Jan 9, 2013

"Zero Dark Thirty" - 2012 - movie review

The first 2 hours of Kathryn Bigelow's "Zero Dark Thirty" is riveting, occasionally gut-wrenching cinema as the director takes us down the long road that led to Abbotabad. The film states in no uncertain terms that torture was instrumental in providing crucial information that would lead to the man who led to the spoiled little rich kid with a penchant for headlines holed up in Pakistan, right under the nose of the Pakistani military.

The film's main protagonist, Jessica Chastain's "Maya", is a pit bull of a CIA analyst, abrasive from the get go and determined to track down the bearded one and force feed him lead pie. According to the movie her mission is ultimately successful in spite of, not because of, the foot dragging toadies around her, each of whom seems far more interested in preserving their career arc than in finding the enemy. For years Maya follows leads down one rabbit hole after another. Most go nowhere. Others lead to ambushes and betrayals. Presidents come and go. "Directors" too. Each with their own priority list. Maya herself is shuffled from the field to the office, from Gitmo to Afghanistan to Langley and back around again, never catching a glimpse of her quarry.

That sorry state of affairs doesn't change until late in the game when Mark Strong's "George" holds a meeting of all concerned and reminds them in the strongest possible terms that they're not doing their jobs. This renewed focus on the primary objective yields a tiny tidbit of info that Maya is able to turn into a valuable lead which ultimately produces that blocky compound in the foothills of the Hindu Kush where the beard stroker sits day in, day out scheming to get back on the front page.

Yet even after locating what is obviously the home of a high value target the bosses fear to tread and Maya is left to spell out her frustration in lipstick on George's office window in the form of a count of days since the compound was found during which no action has been taken. Inertia holds sway and no one wants to be the one who recommends or orders a raid that might go wrong. Finally after months of inaction the fateful raid is ordered, though Maya must stay behind like everyone else and simply wait and hope she's right and that nothing goes wrong.

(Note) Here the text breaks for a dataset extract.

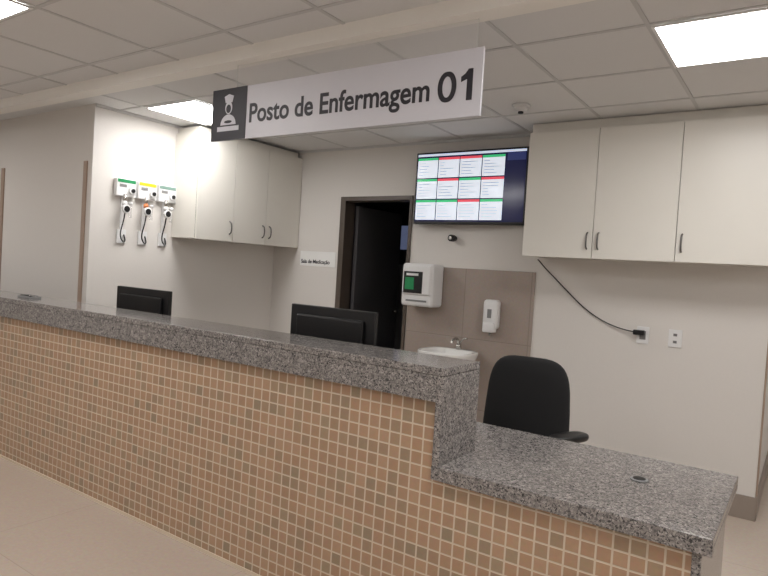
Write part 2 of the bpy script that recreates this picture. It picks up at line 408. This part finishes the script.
# ---------------------------------------------------------------- outlets and cable
def outlet(x0,x1,z0,z1,kind):
    e=empty('wall_outlet')
    box('cover_plate',(x0,YB-.009,z0),(x1,YB-.0005,z1),whitep,e,bev=.003)
    xc=(x0+x1)/2
    if kind:
        for z in (z0+(z1-z0)*f for f in (.3,.7)):
            boxes('socket',[((xc-.012,YB-.0105,z-.009),(xc+.012,YB-.0088,z+.009))],grey,e,bev=.001)
            for dx in (-.006,0,.006): cyl('hole',(xc+dx,YB-.0108,z),.0022,.002,black,e,axis='Y',seg=10)
    else:
        box('socket',(xc-.02,YB-.0105,z0+.03),(xc+.02,YB-.0088,z1-.03),grey,e,bev=.002)
outlet(-.98,-.90,1.045,1.165,0)
outlet(-.775,-.69,1.045,1.165,1)
pc=empty('power_cable')
tube('cord',[(-1.735,YB-.012,1.60),(-1.72,YB-.012,1.59),(-1.70,YB-.012,1.56),(-1.55,YB-.012,1.43),(-1.38,YB-.012,1.27),(-1.22,YB-.012,1.17),(-1.08,YB-.018,1.13),(-1.0,YB-.03,1.125)],.0042,black,pc)
box('plug',(-1.0,YB-.045,1.105),(-.925,YB-.011,1.14),black,pc,bev=.008,seg=3)

# ---------------------------------------------------------------- medical gas outlets
def gas(y,lab,knob):
    e=empty('medical_gas_outlet',(XL,y,0))
    box('console',(.001,-.085,1.90),(.045,.085,2.04),whitep,e,bev=.006)
    box('colour_label',(.0455,-.078,2.008),(.047,.078,2.034),lab,e)
    box('label_bar',(.0455,-.06,1.972),(.047,.0,1.995),grey,e)
    cyl('valve_ring',(.055,.045,1.95),.03,.02,whitep,e,axis='X',bev=.002)
    cyl('valve_core',(.067,.045,1.95),.016,.012,black,e,axis='X')
    cyl('connector',(.06,-.02,1.885),.014,.06,chrome,e)
    cyl('regulator',(.06,-.02,1.845),.020,.035,knob,e,bev=.004)
    cyl('gauge',(.085,-.02,1.80),.034,.02,whitep,e,axis='X',bev=.003)
    cyl('gauge_face',(.097,-.02,1.80),.024,.004,black,e,axis='X')
    cyl('flow_tube',(.06,.03,1.79),.013,.11,acryl,e)
    cyl('flow_cap',(.06,.03,1.85),.018,.02,whitep,e)
    tube('hose',[(.07,-.02,1.77),(.075,-.03,1.70),(.05,-.045,1.62),(.03,-.02,1.56),(.02,.02,1.53),(.016,.03,1.56),(.02,.01,1.60)],.005,black,e)
    box('rail_plate',(.001,-.045,1.53),(.012,.035,1.64),whitep,e,bev=.002)
    box('mount_strip',(.001,-.02,1.645),(.008,.01,1.895),whitep,e,bev=.001)
gas(2.885,green,whitep);gas(3.075,yellow,orange);gas(3.265,M('label_grey',srgb(120,150,140),.5,noise=.02),whitep)

# ---------------------------------------------------------------- monitors
glass=M('display_glass',srgb(10,10,12),.1,noise=.05)
def monitor(x,y,zt,w=.56,h=.34,rz=0):
    e=empty('computer_monitor',(x,y,.7355),rz)
    T=zt-.7355
    box('panel_shell',(-w/2,-.012,T-h),(w/2,.018,T),black,e,bev=.006,seg=3)
    box('rear_bulge',(-w/2+.06,-.034,T-h+.04),(w/2-.06,-.0125,T-.05),black,e,bev=.012,seg=3)
    box('display_glass',(-w/2+.012,.0182,T-h+.018),(w/2-.012,.0195,T-.012),glass,e)
    box('stand_neck',(-.03,-.055,.012),(.03,-.0345,T-h/2),black,e,bev=.006)
    box('stand_base',(-.12,-.13,0),(.12,.08,.012),black,e,bev=.005)
monitor(-2.11,2.60,1.228,w=.58)
monitor(-3.83,2.62,1.215,w=.60)

# ---------------------------------------------------------------- office chair
ch=empty('office_chair',(-1.20,2.98,0),math.radians(8))
def slab(name,w,h,t,curve,mat,parent,M4,exp=.45,nseg=40,taper=0):
    """rounded cushion: superellipse outline, domed; local XY outline, Z thickness"""
    bm=bmesh.new();rings=[]
    def ring(s,z,):
        r=[]
        for i in range(nseg):
            a=2*math.pi*i/nseg
            X=w/2*s*math.copysign(abs(math.cos(a))**exp,math.cos(a));Y=h/2*s*math.copysign(abs(math.sin(a))**exp,math.sin(a))
            X*=1-taper*(Y/(h/2))
            r.append(bm.verts.new((X,Y,z+curve*((X/(w/2))**2))))
        return r
    prof=[(.3,-t/2),(.6,-t/2),(.9,-t/2*.9),(.97,-t/2*.6),(1,0),(.97,t/2*.6),(.9,t/2*.9),(.6,t/2),(.3,t/2)]
    for s_,z in prof:rings.append(ring(s_,z))
    for a,b in zip(rings,rings[1:]):
        for i in range(nseg):bm.faces.new((a[i],a[(i+1)%nseg],b[(i+1)%nseg],b[i]))
    bm.faces.new(rings[0][::-1]);bm.faces.new(rings[-1])
    for v in bm.verts:v.co=M4@v.co
    bmesh.ops.recalc_face_normals(bm,faces=bm.faces)
    return mesh_from_bm(name,bm,mat,parent,smooth=True)
slab('seat',.50,.48,.08,.012,fabric,ch,Matrix.Translation((0,0,.48)))
slab('backrest',.465,.56,.055,-.035,fabric,ch,Matrix.Translation((0,.25,.745))@Matrix.Rotation(math.radians(84),4,'X'),exp=.5,taper=.07)
tube('back_bar',[(0,.10,.41),(0,.26,.40),(0,.33,.46),(0,.335,.56),(0,.31,.70)],.02,black,ch)
for sx in (-1,1):
    tube('arm_post',[(sx*.17,.0,.42),(sx*.25,.0,.42),(sx*.285,.0,.46),(sx*.285,.0,.56),(sx*.285,.0,.67)],.017,black,ch)
    slab('arm_pad',.095,.24,.036,0,black,ch,Matrix.Translation((sx*.285,-.02,.69))@Matrix.Rotation(math.radians(-30 if sx>0 else 10),4,'Z'),exp=.6,nseg=24)
cyl('gas_lift',(0,0,.28),.026,.30,black,ch)
box('mechanism',(-.09,-.1,.405),(.09,.12,.44),black,ch,bev=.01)
cyl('hub',(0,0,.11),.045,.07,black,ch)
for i in range(5):
    a=2*math.pi*i/5+.3;ca,sa=math.cos(a),math.sin(a)
    tube('base_leg_%d'%(i+1),[(ca*.03,sa*.03,.115),(ca*.12,sa*.12,.11),(ca*.22,sa*.22,.09),(ca*.29,sa*.29,.075)],.017,black,ch)
    cyl('caster_%d'%(i+1),(ca*.29,sa*.29,.0285),.028,.045,black,ch,axis='X' if abs(sa)>.7 else 'Y',bev=.004)
    cyl('caster_stem_%d'%(i+1),(ca*.29,sa*.29,.06),.008,.04,chrome,ch)

# ---------------------------------------------------------------- ceiling smoke detector
sm=empty('smoke_detector')
cyl('base',(-1.62,3.80,H-.010),.055,.02,whitep,sm,bev=.003)
cyl('chamber',(-1.62,3.80,H-.033),.035,.025,whitep,sm,r2=.045)
cyl('sensor',(-1.62,3.80,H-.050),.018,.012,black,sm)

# screen and storage cabinet in the dark room
ws=empty('wall_screen')
box('frame',(-4.12,6.16,1.68),(-3.72,6.198,2.0),black,ws,bev=.004)
box('display',(-4.10,6.155,1.70),(-3.74,6.159,1.98),M('ws_blue',srgb(120,130,165),.3,emit=.35,noise=.25,nscale=14),ws)
st=empty('storage_cabinet')
lg=M('storage_grey',srgb(170,170,172),.4,noise=.02)
box('carcass',(-4.16,5.82,.011),(-3.56,6.19,1.52),lg,st,bev=.004)
boxes('doors',[((-4.155,5.80,.06),(-3.863,5.819,1.51)),((-3.857,5.80,.06),(-3.565,5.819,1.51))],lg,st,bev=.002)
for x in (-3.89,-3.83): cyl('knob',(x,5.79,.9),.01,.02,grey_metal,st,axis='Y')
# small tray of pens on the counter at the far left
tr=empty('pen_tray')
box('tray',(-4.55,2.12,1.1005),(-4.38,2.2,1.112),grey,tr,bev=.003)
for i in range(3): cyl('pen_%d'%i,(-4.46,2.135+i*.022,1.118),.004,.14,(black,chrome,grey)[i],tr,axis='X',seg=10)

# ---------------------------------------------------------------- world + camera
w=bpy.data.worlds.new('World');S.world=w;w.use_nodes=True
w.node_tree.nodes['Background'].inputs[0].default_value=(.9,.93,1,1)
w.node_tree.nodes['Background'].inputs[1].default_value=.3
yaw,pitch,roll,f=math.radians(34.45),math.radians(-1.7),math.radians(3.55),620.
fw=Vector((-math.sin(yaw)*math.cos(pitch),math.cos(yaw)*math.cos(pitch),math.sin(pitch)))
r=Vector((math.cos(yaw),math.sin(yaw),0));u=r.cross(fw)
r2=r*math.cos(roll)+u*math.sin(roll);u2=-r*math.sin(roll)+u*math.cos(roll)
cam=bpy.data.cameras.new('camera');cam.lens=f/768*36;cam.sensor_width=36;cam.clip_start=.05
co=bpy.data.objects.new('camera',cam);COL.objects.link(co)
m=Matrix((r2,u2,-fw)).transposed().to_4x4();m.translation=(0,0,1.45);co.matrix_world=m
S.camera=co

The film effectively conveys the sense that the hunt for bin Laden pretty early on morphed from a mission to a job for some of the people involved. This isn't to say that there weren't good people doing their best to shove him off the edge of the earth from the get go but that the lower level operatives and analysts often had their hands tied by politics.

SPOILERS FOLLOW: YOU HAVE BEEN WARNED

Where the film stumbles for me is in the portrayal of the actual raid that took this guy out. Why on earth does Bigelow seem to think it's important to be 'sensitive' in how she portrays justice being visited upon this mass murdering cur? If bin Laden were Catholic would she be so careful not to offend other Catholics by showing the event of his death in such a blinding jumble of incomprehensible cuts? I doubt it. I have nothing against being deferential to people's religious beliefs but the muddled way bin Laden's killing is handled here smacks of cowardice, not respect. After all, what courtesy does she owe him or any of his deranged, 11th century, mysoginist lackies? You make me wait 2 1/2 hours for the payoff and then essentially say that you can't show it out of respect for Islam? Or is it that you don't know what happened? Given the level of apparent behind the scenes detail in most other aspects of the film I find that hard to believe. I think you know what happened. You're just afraid. And that's too bad. It basically means bin Laden won.

I picked Zero Dark Thirty as one of my 10 best of 2012 and I'll stand by that, mainly because of the skillful picture Bigelow paints of the hunt for bin Laden as a significant career step for many involved. But I think Bigelow has some explaining to do about the way she decided to portray the most important raid in modern American history. And I don't want to hear the words 'out of respect' in her explanation.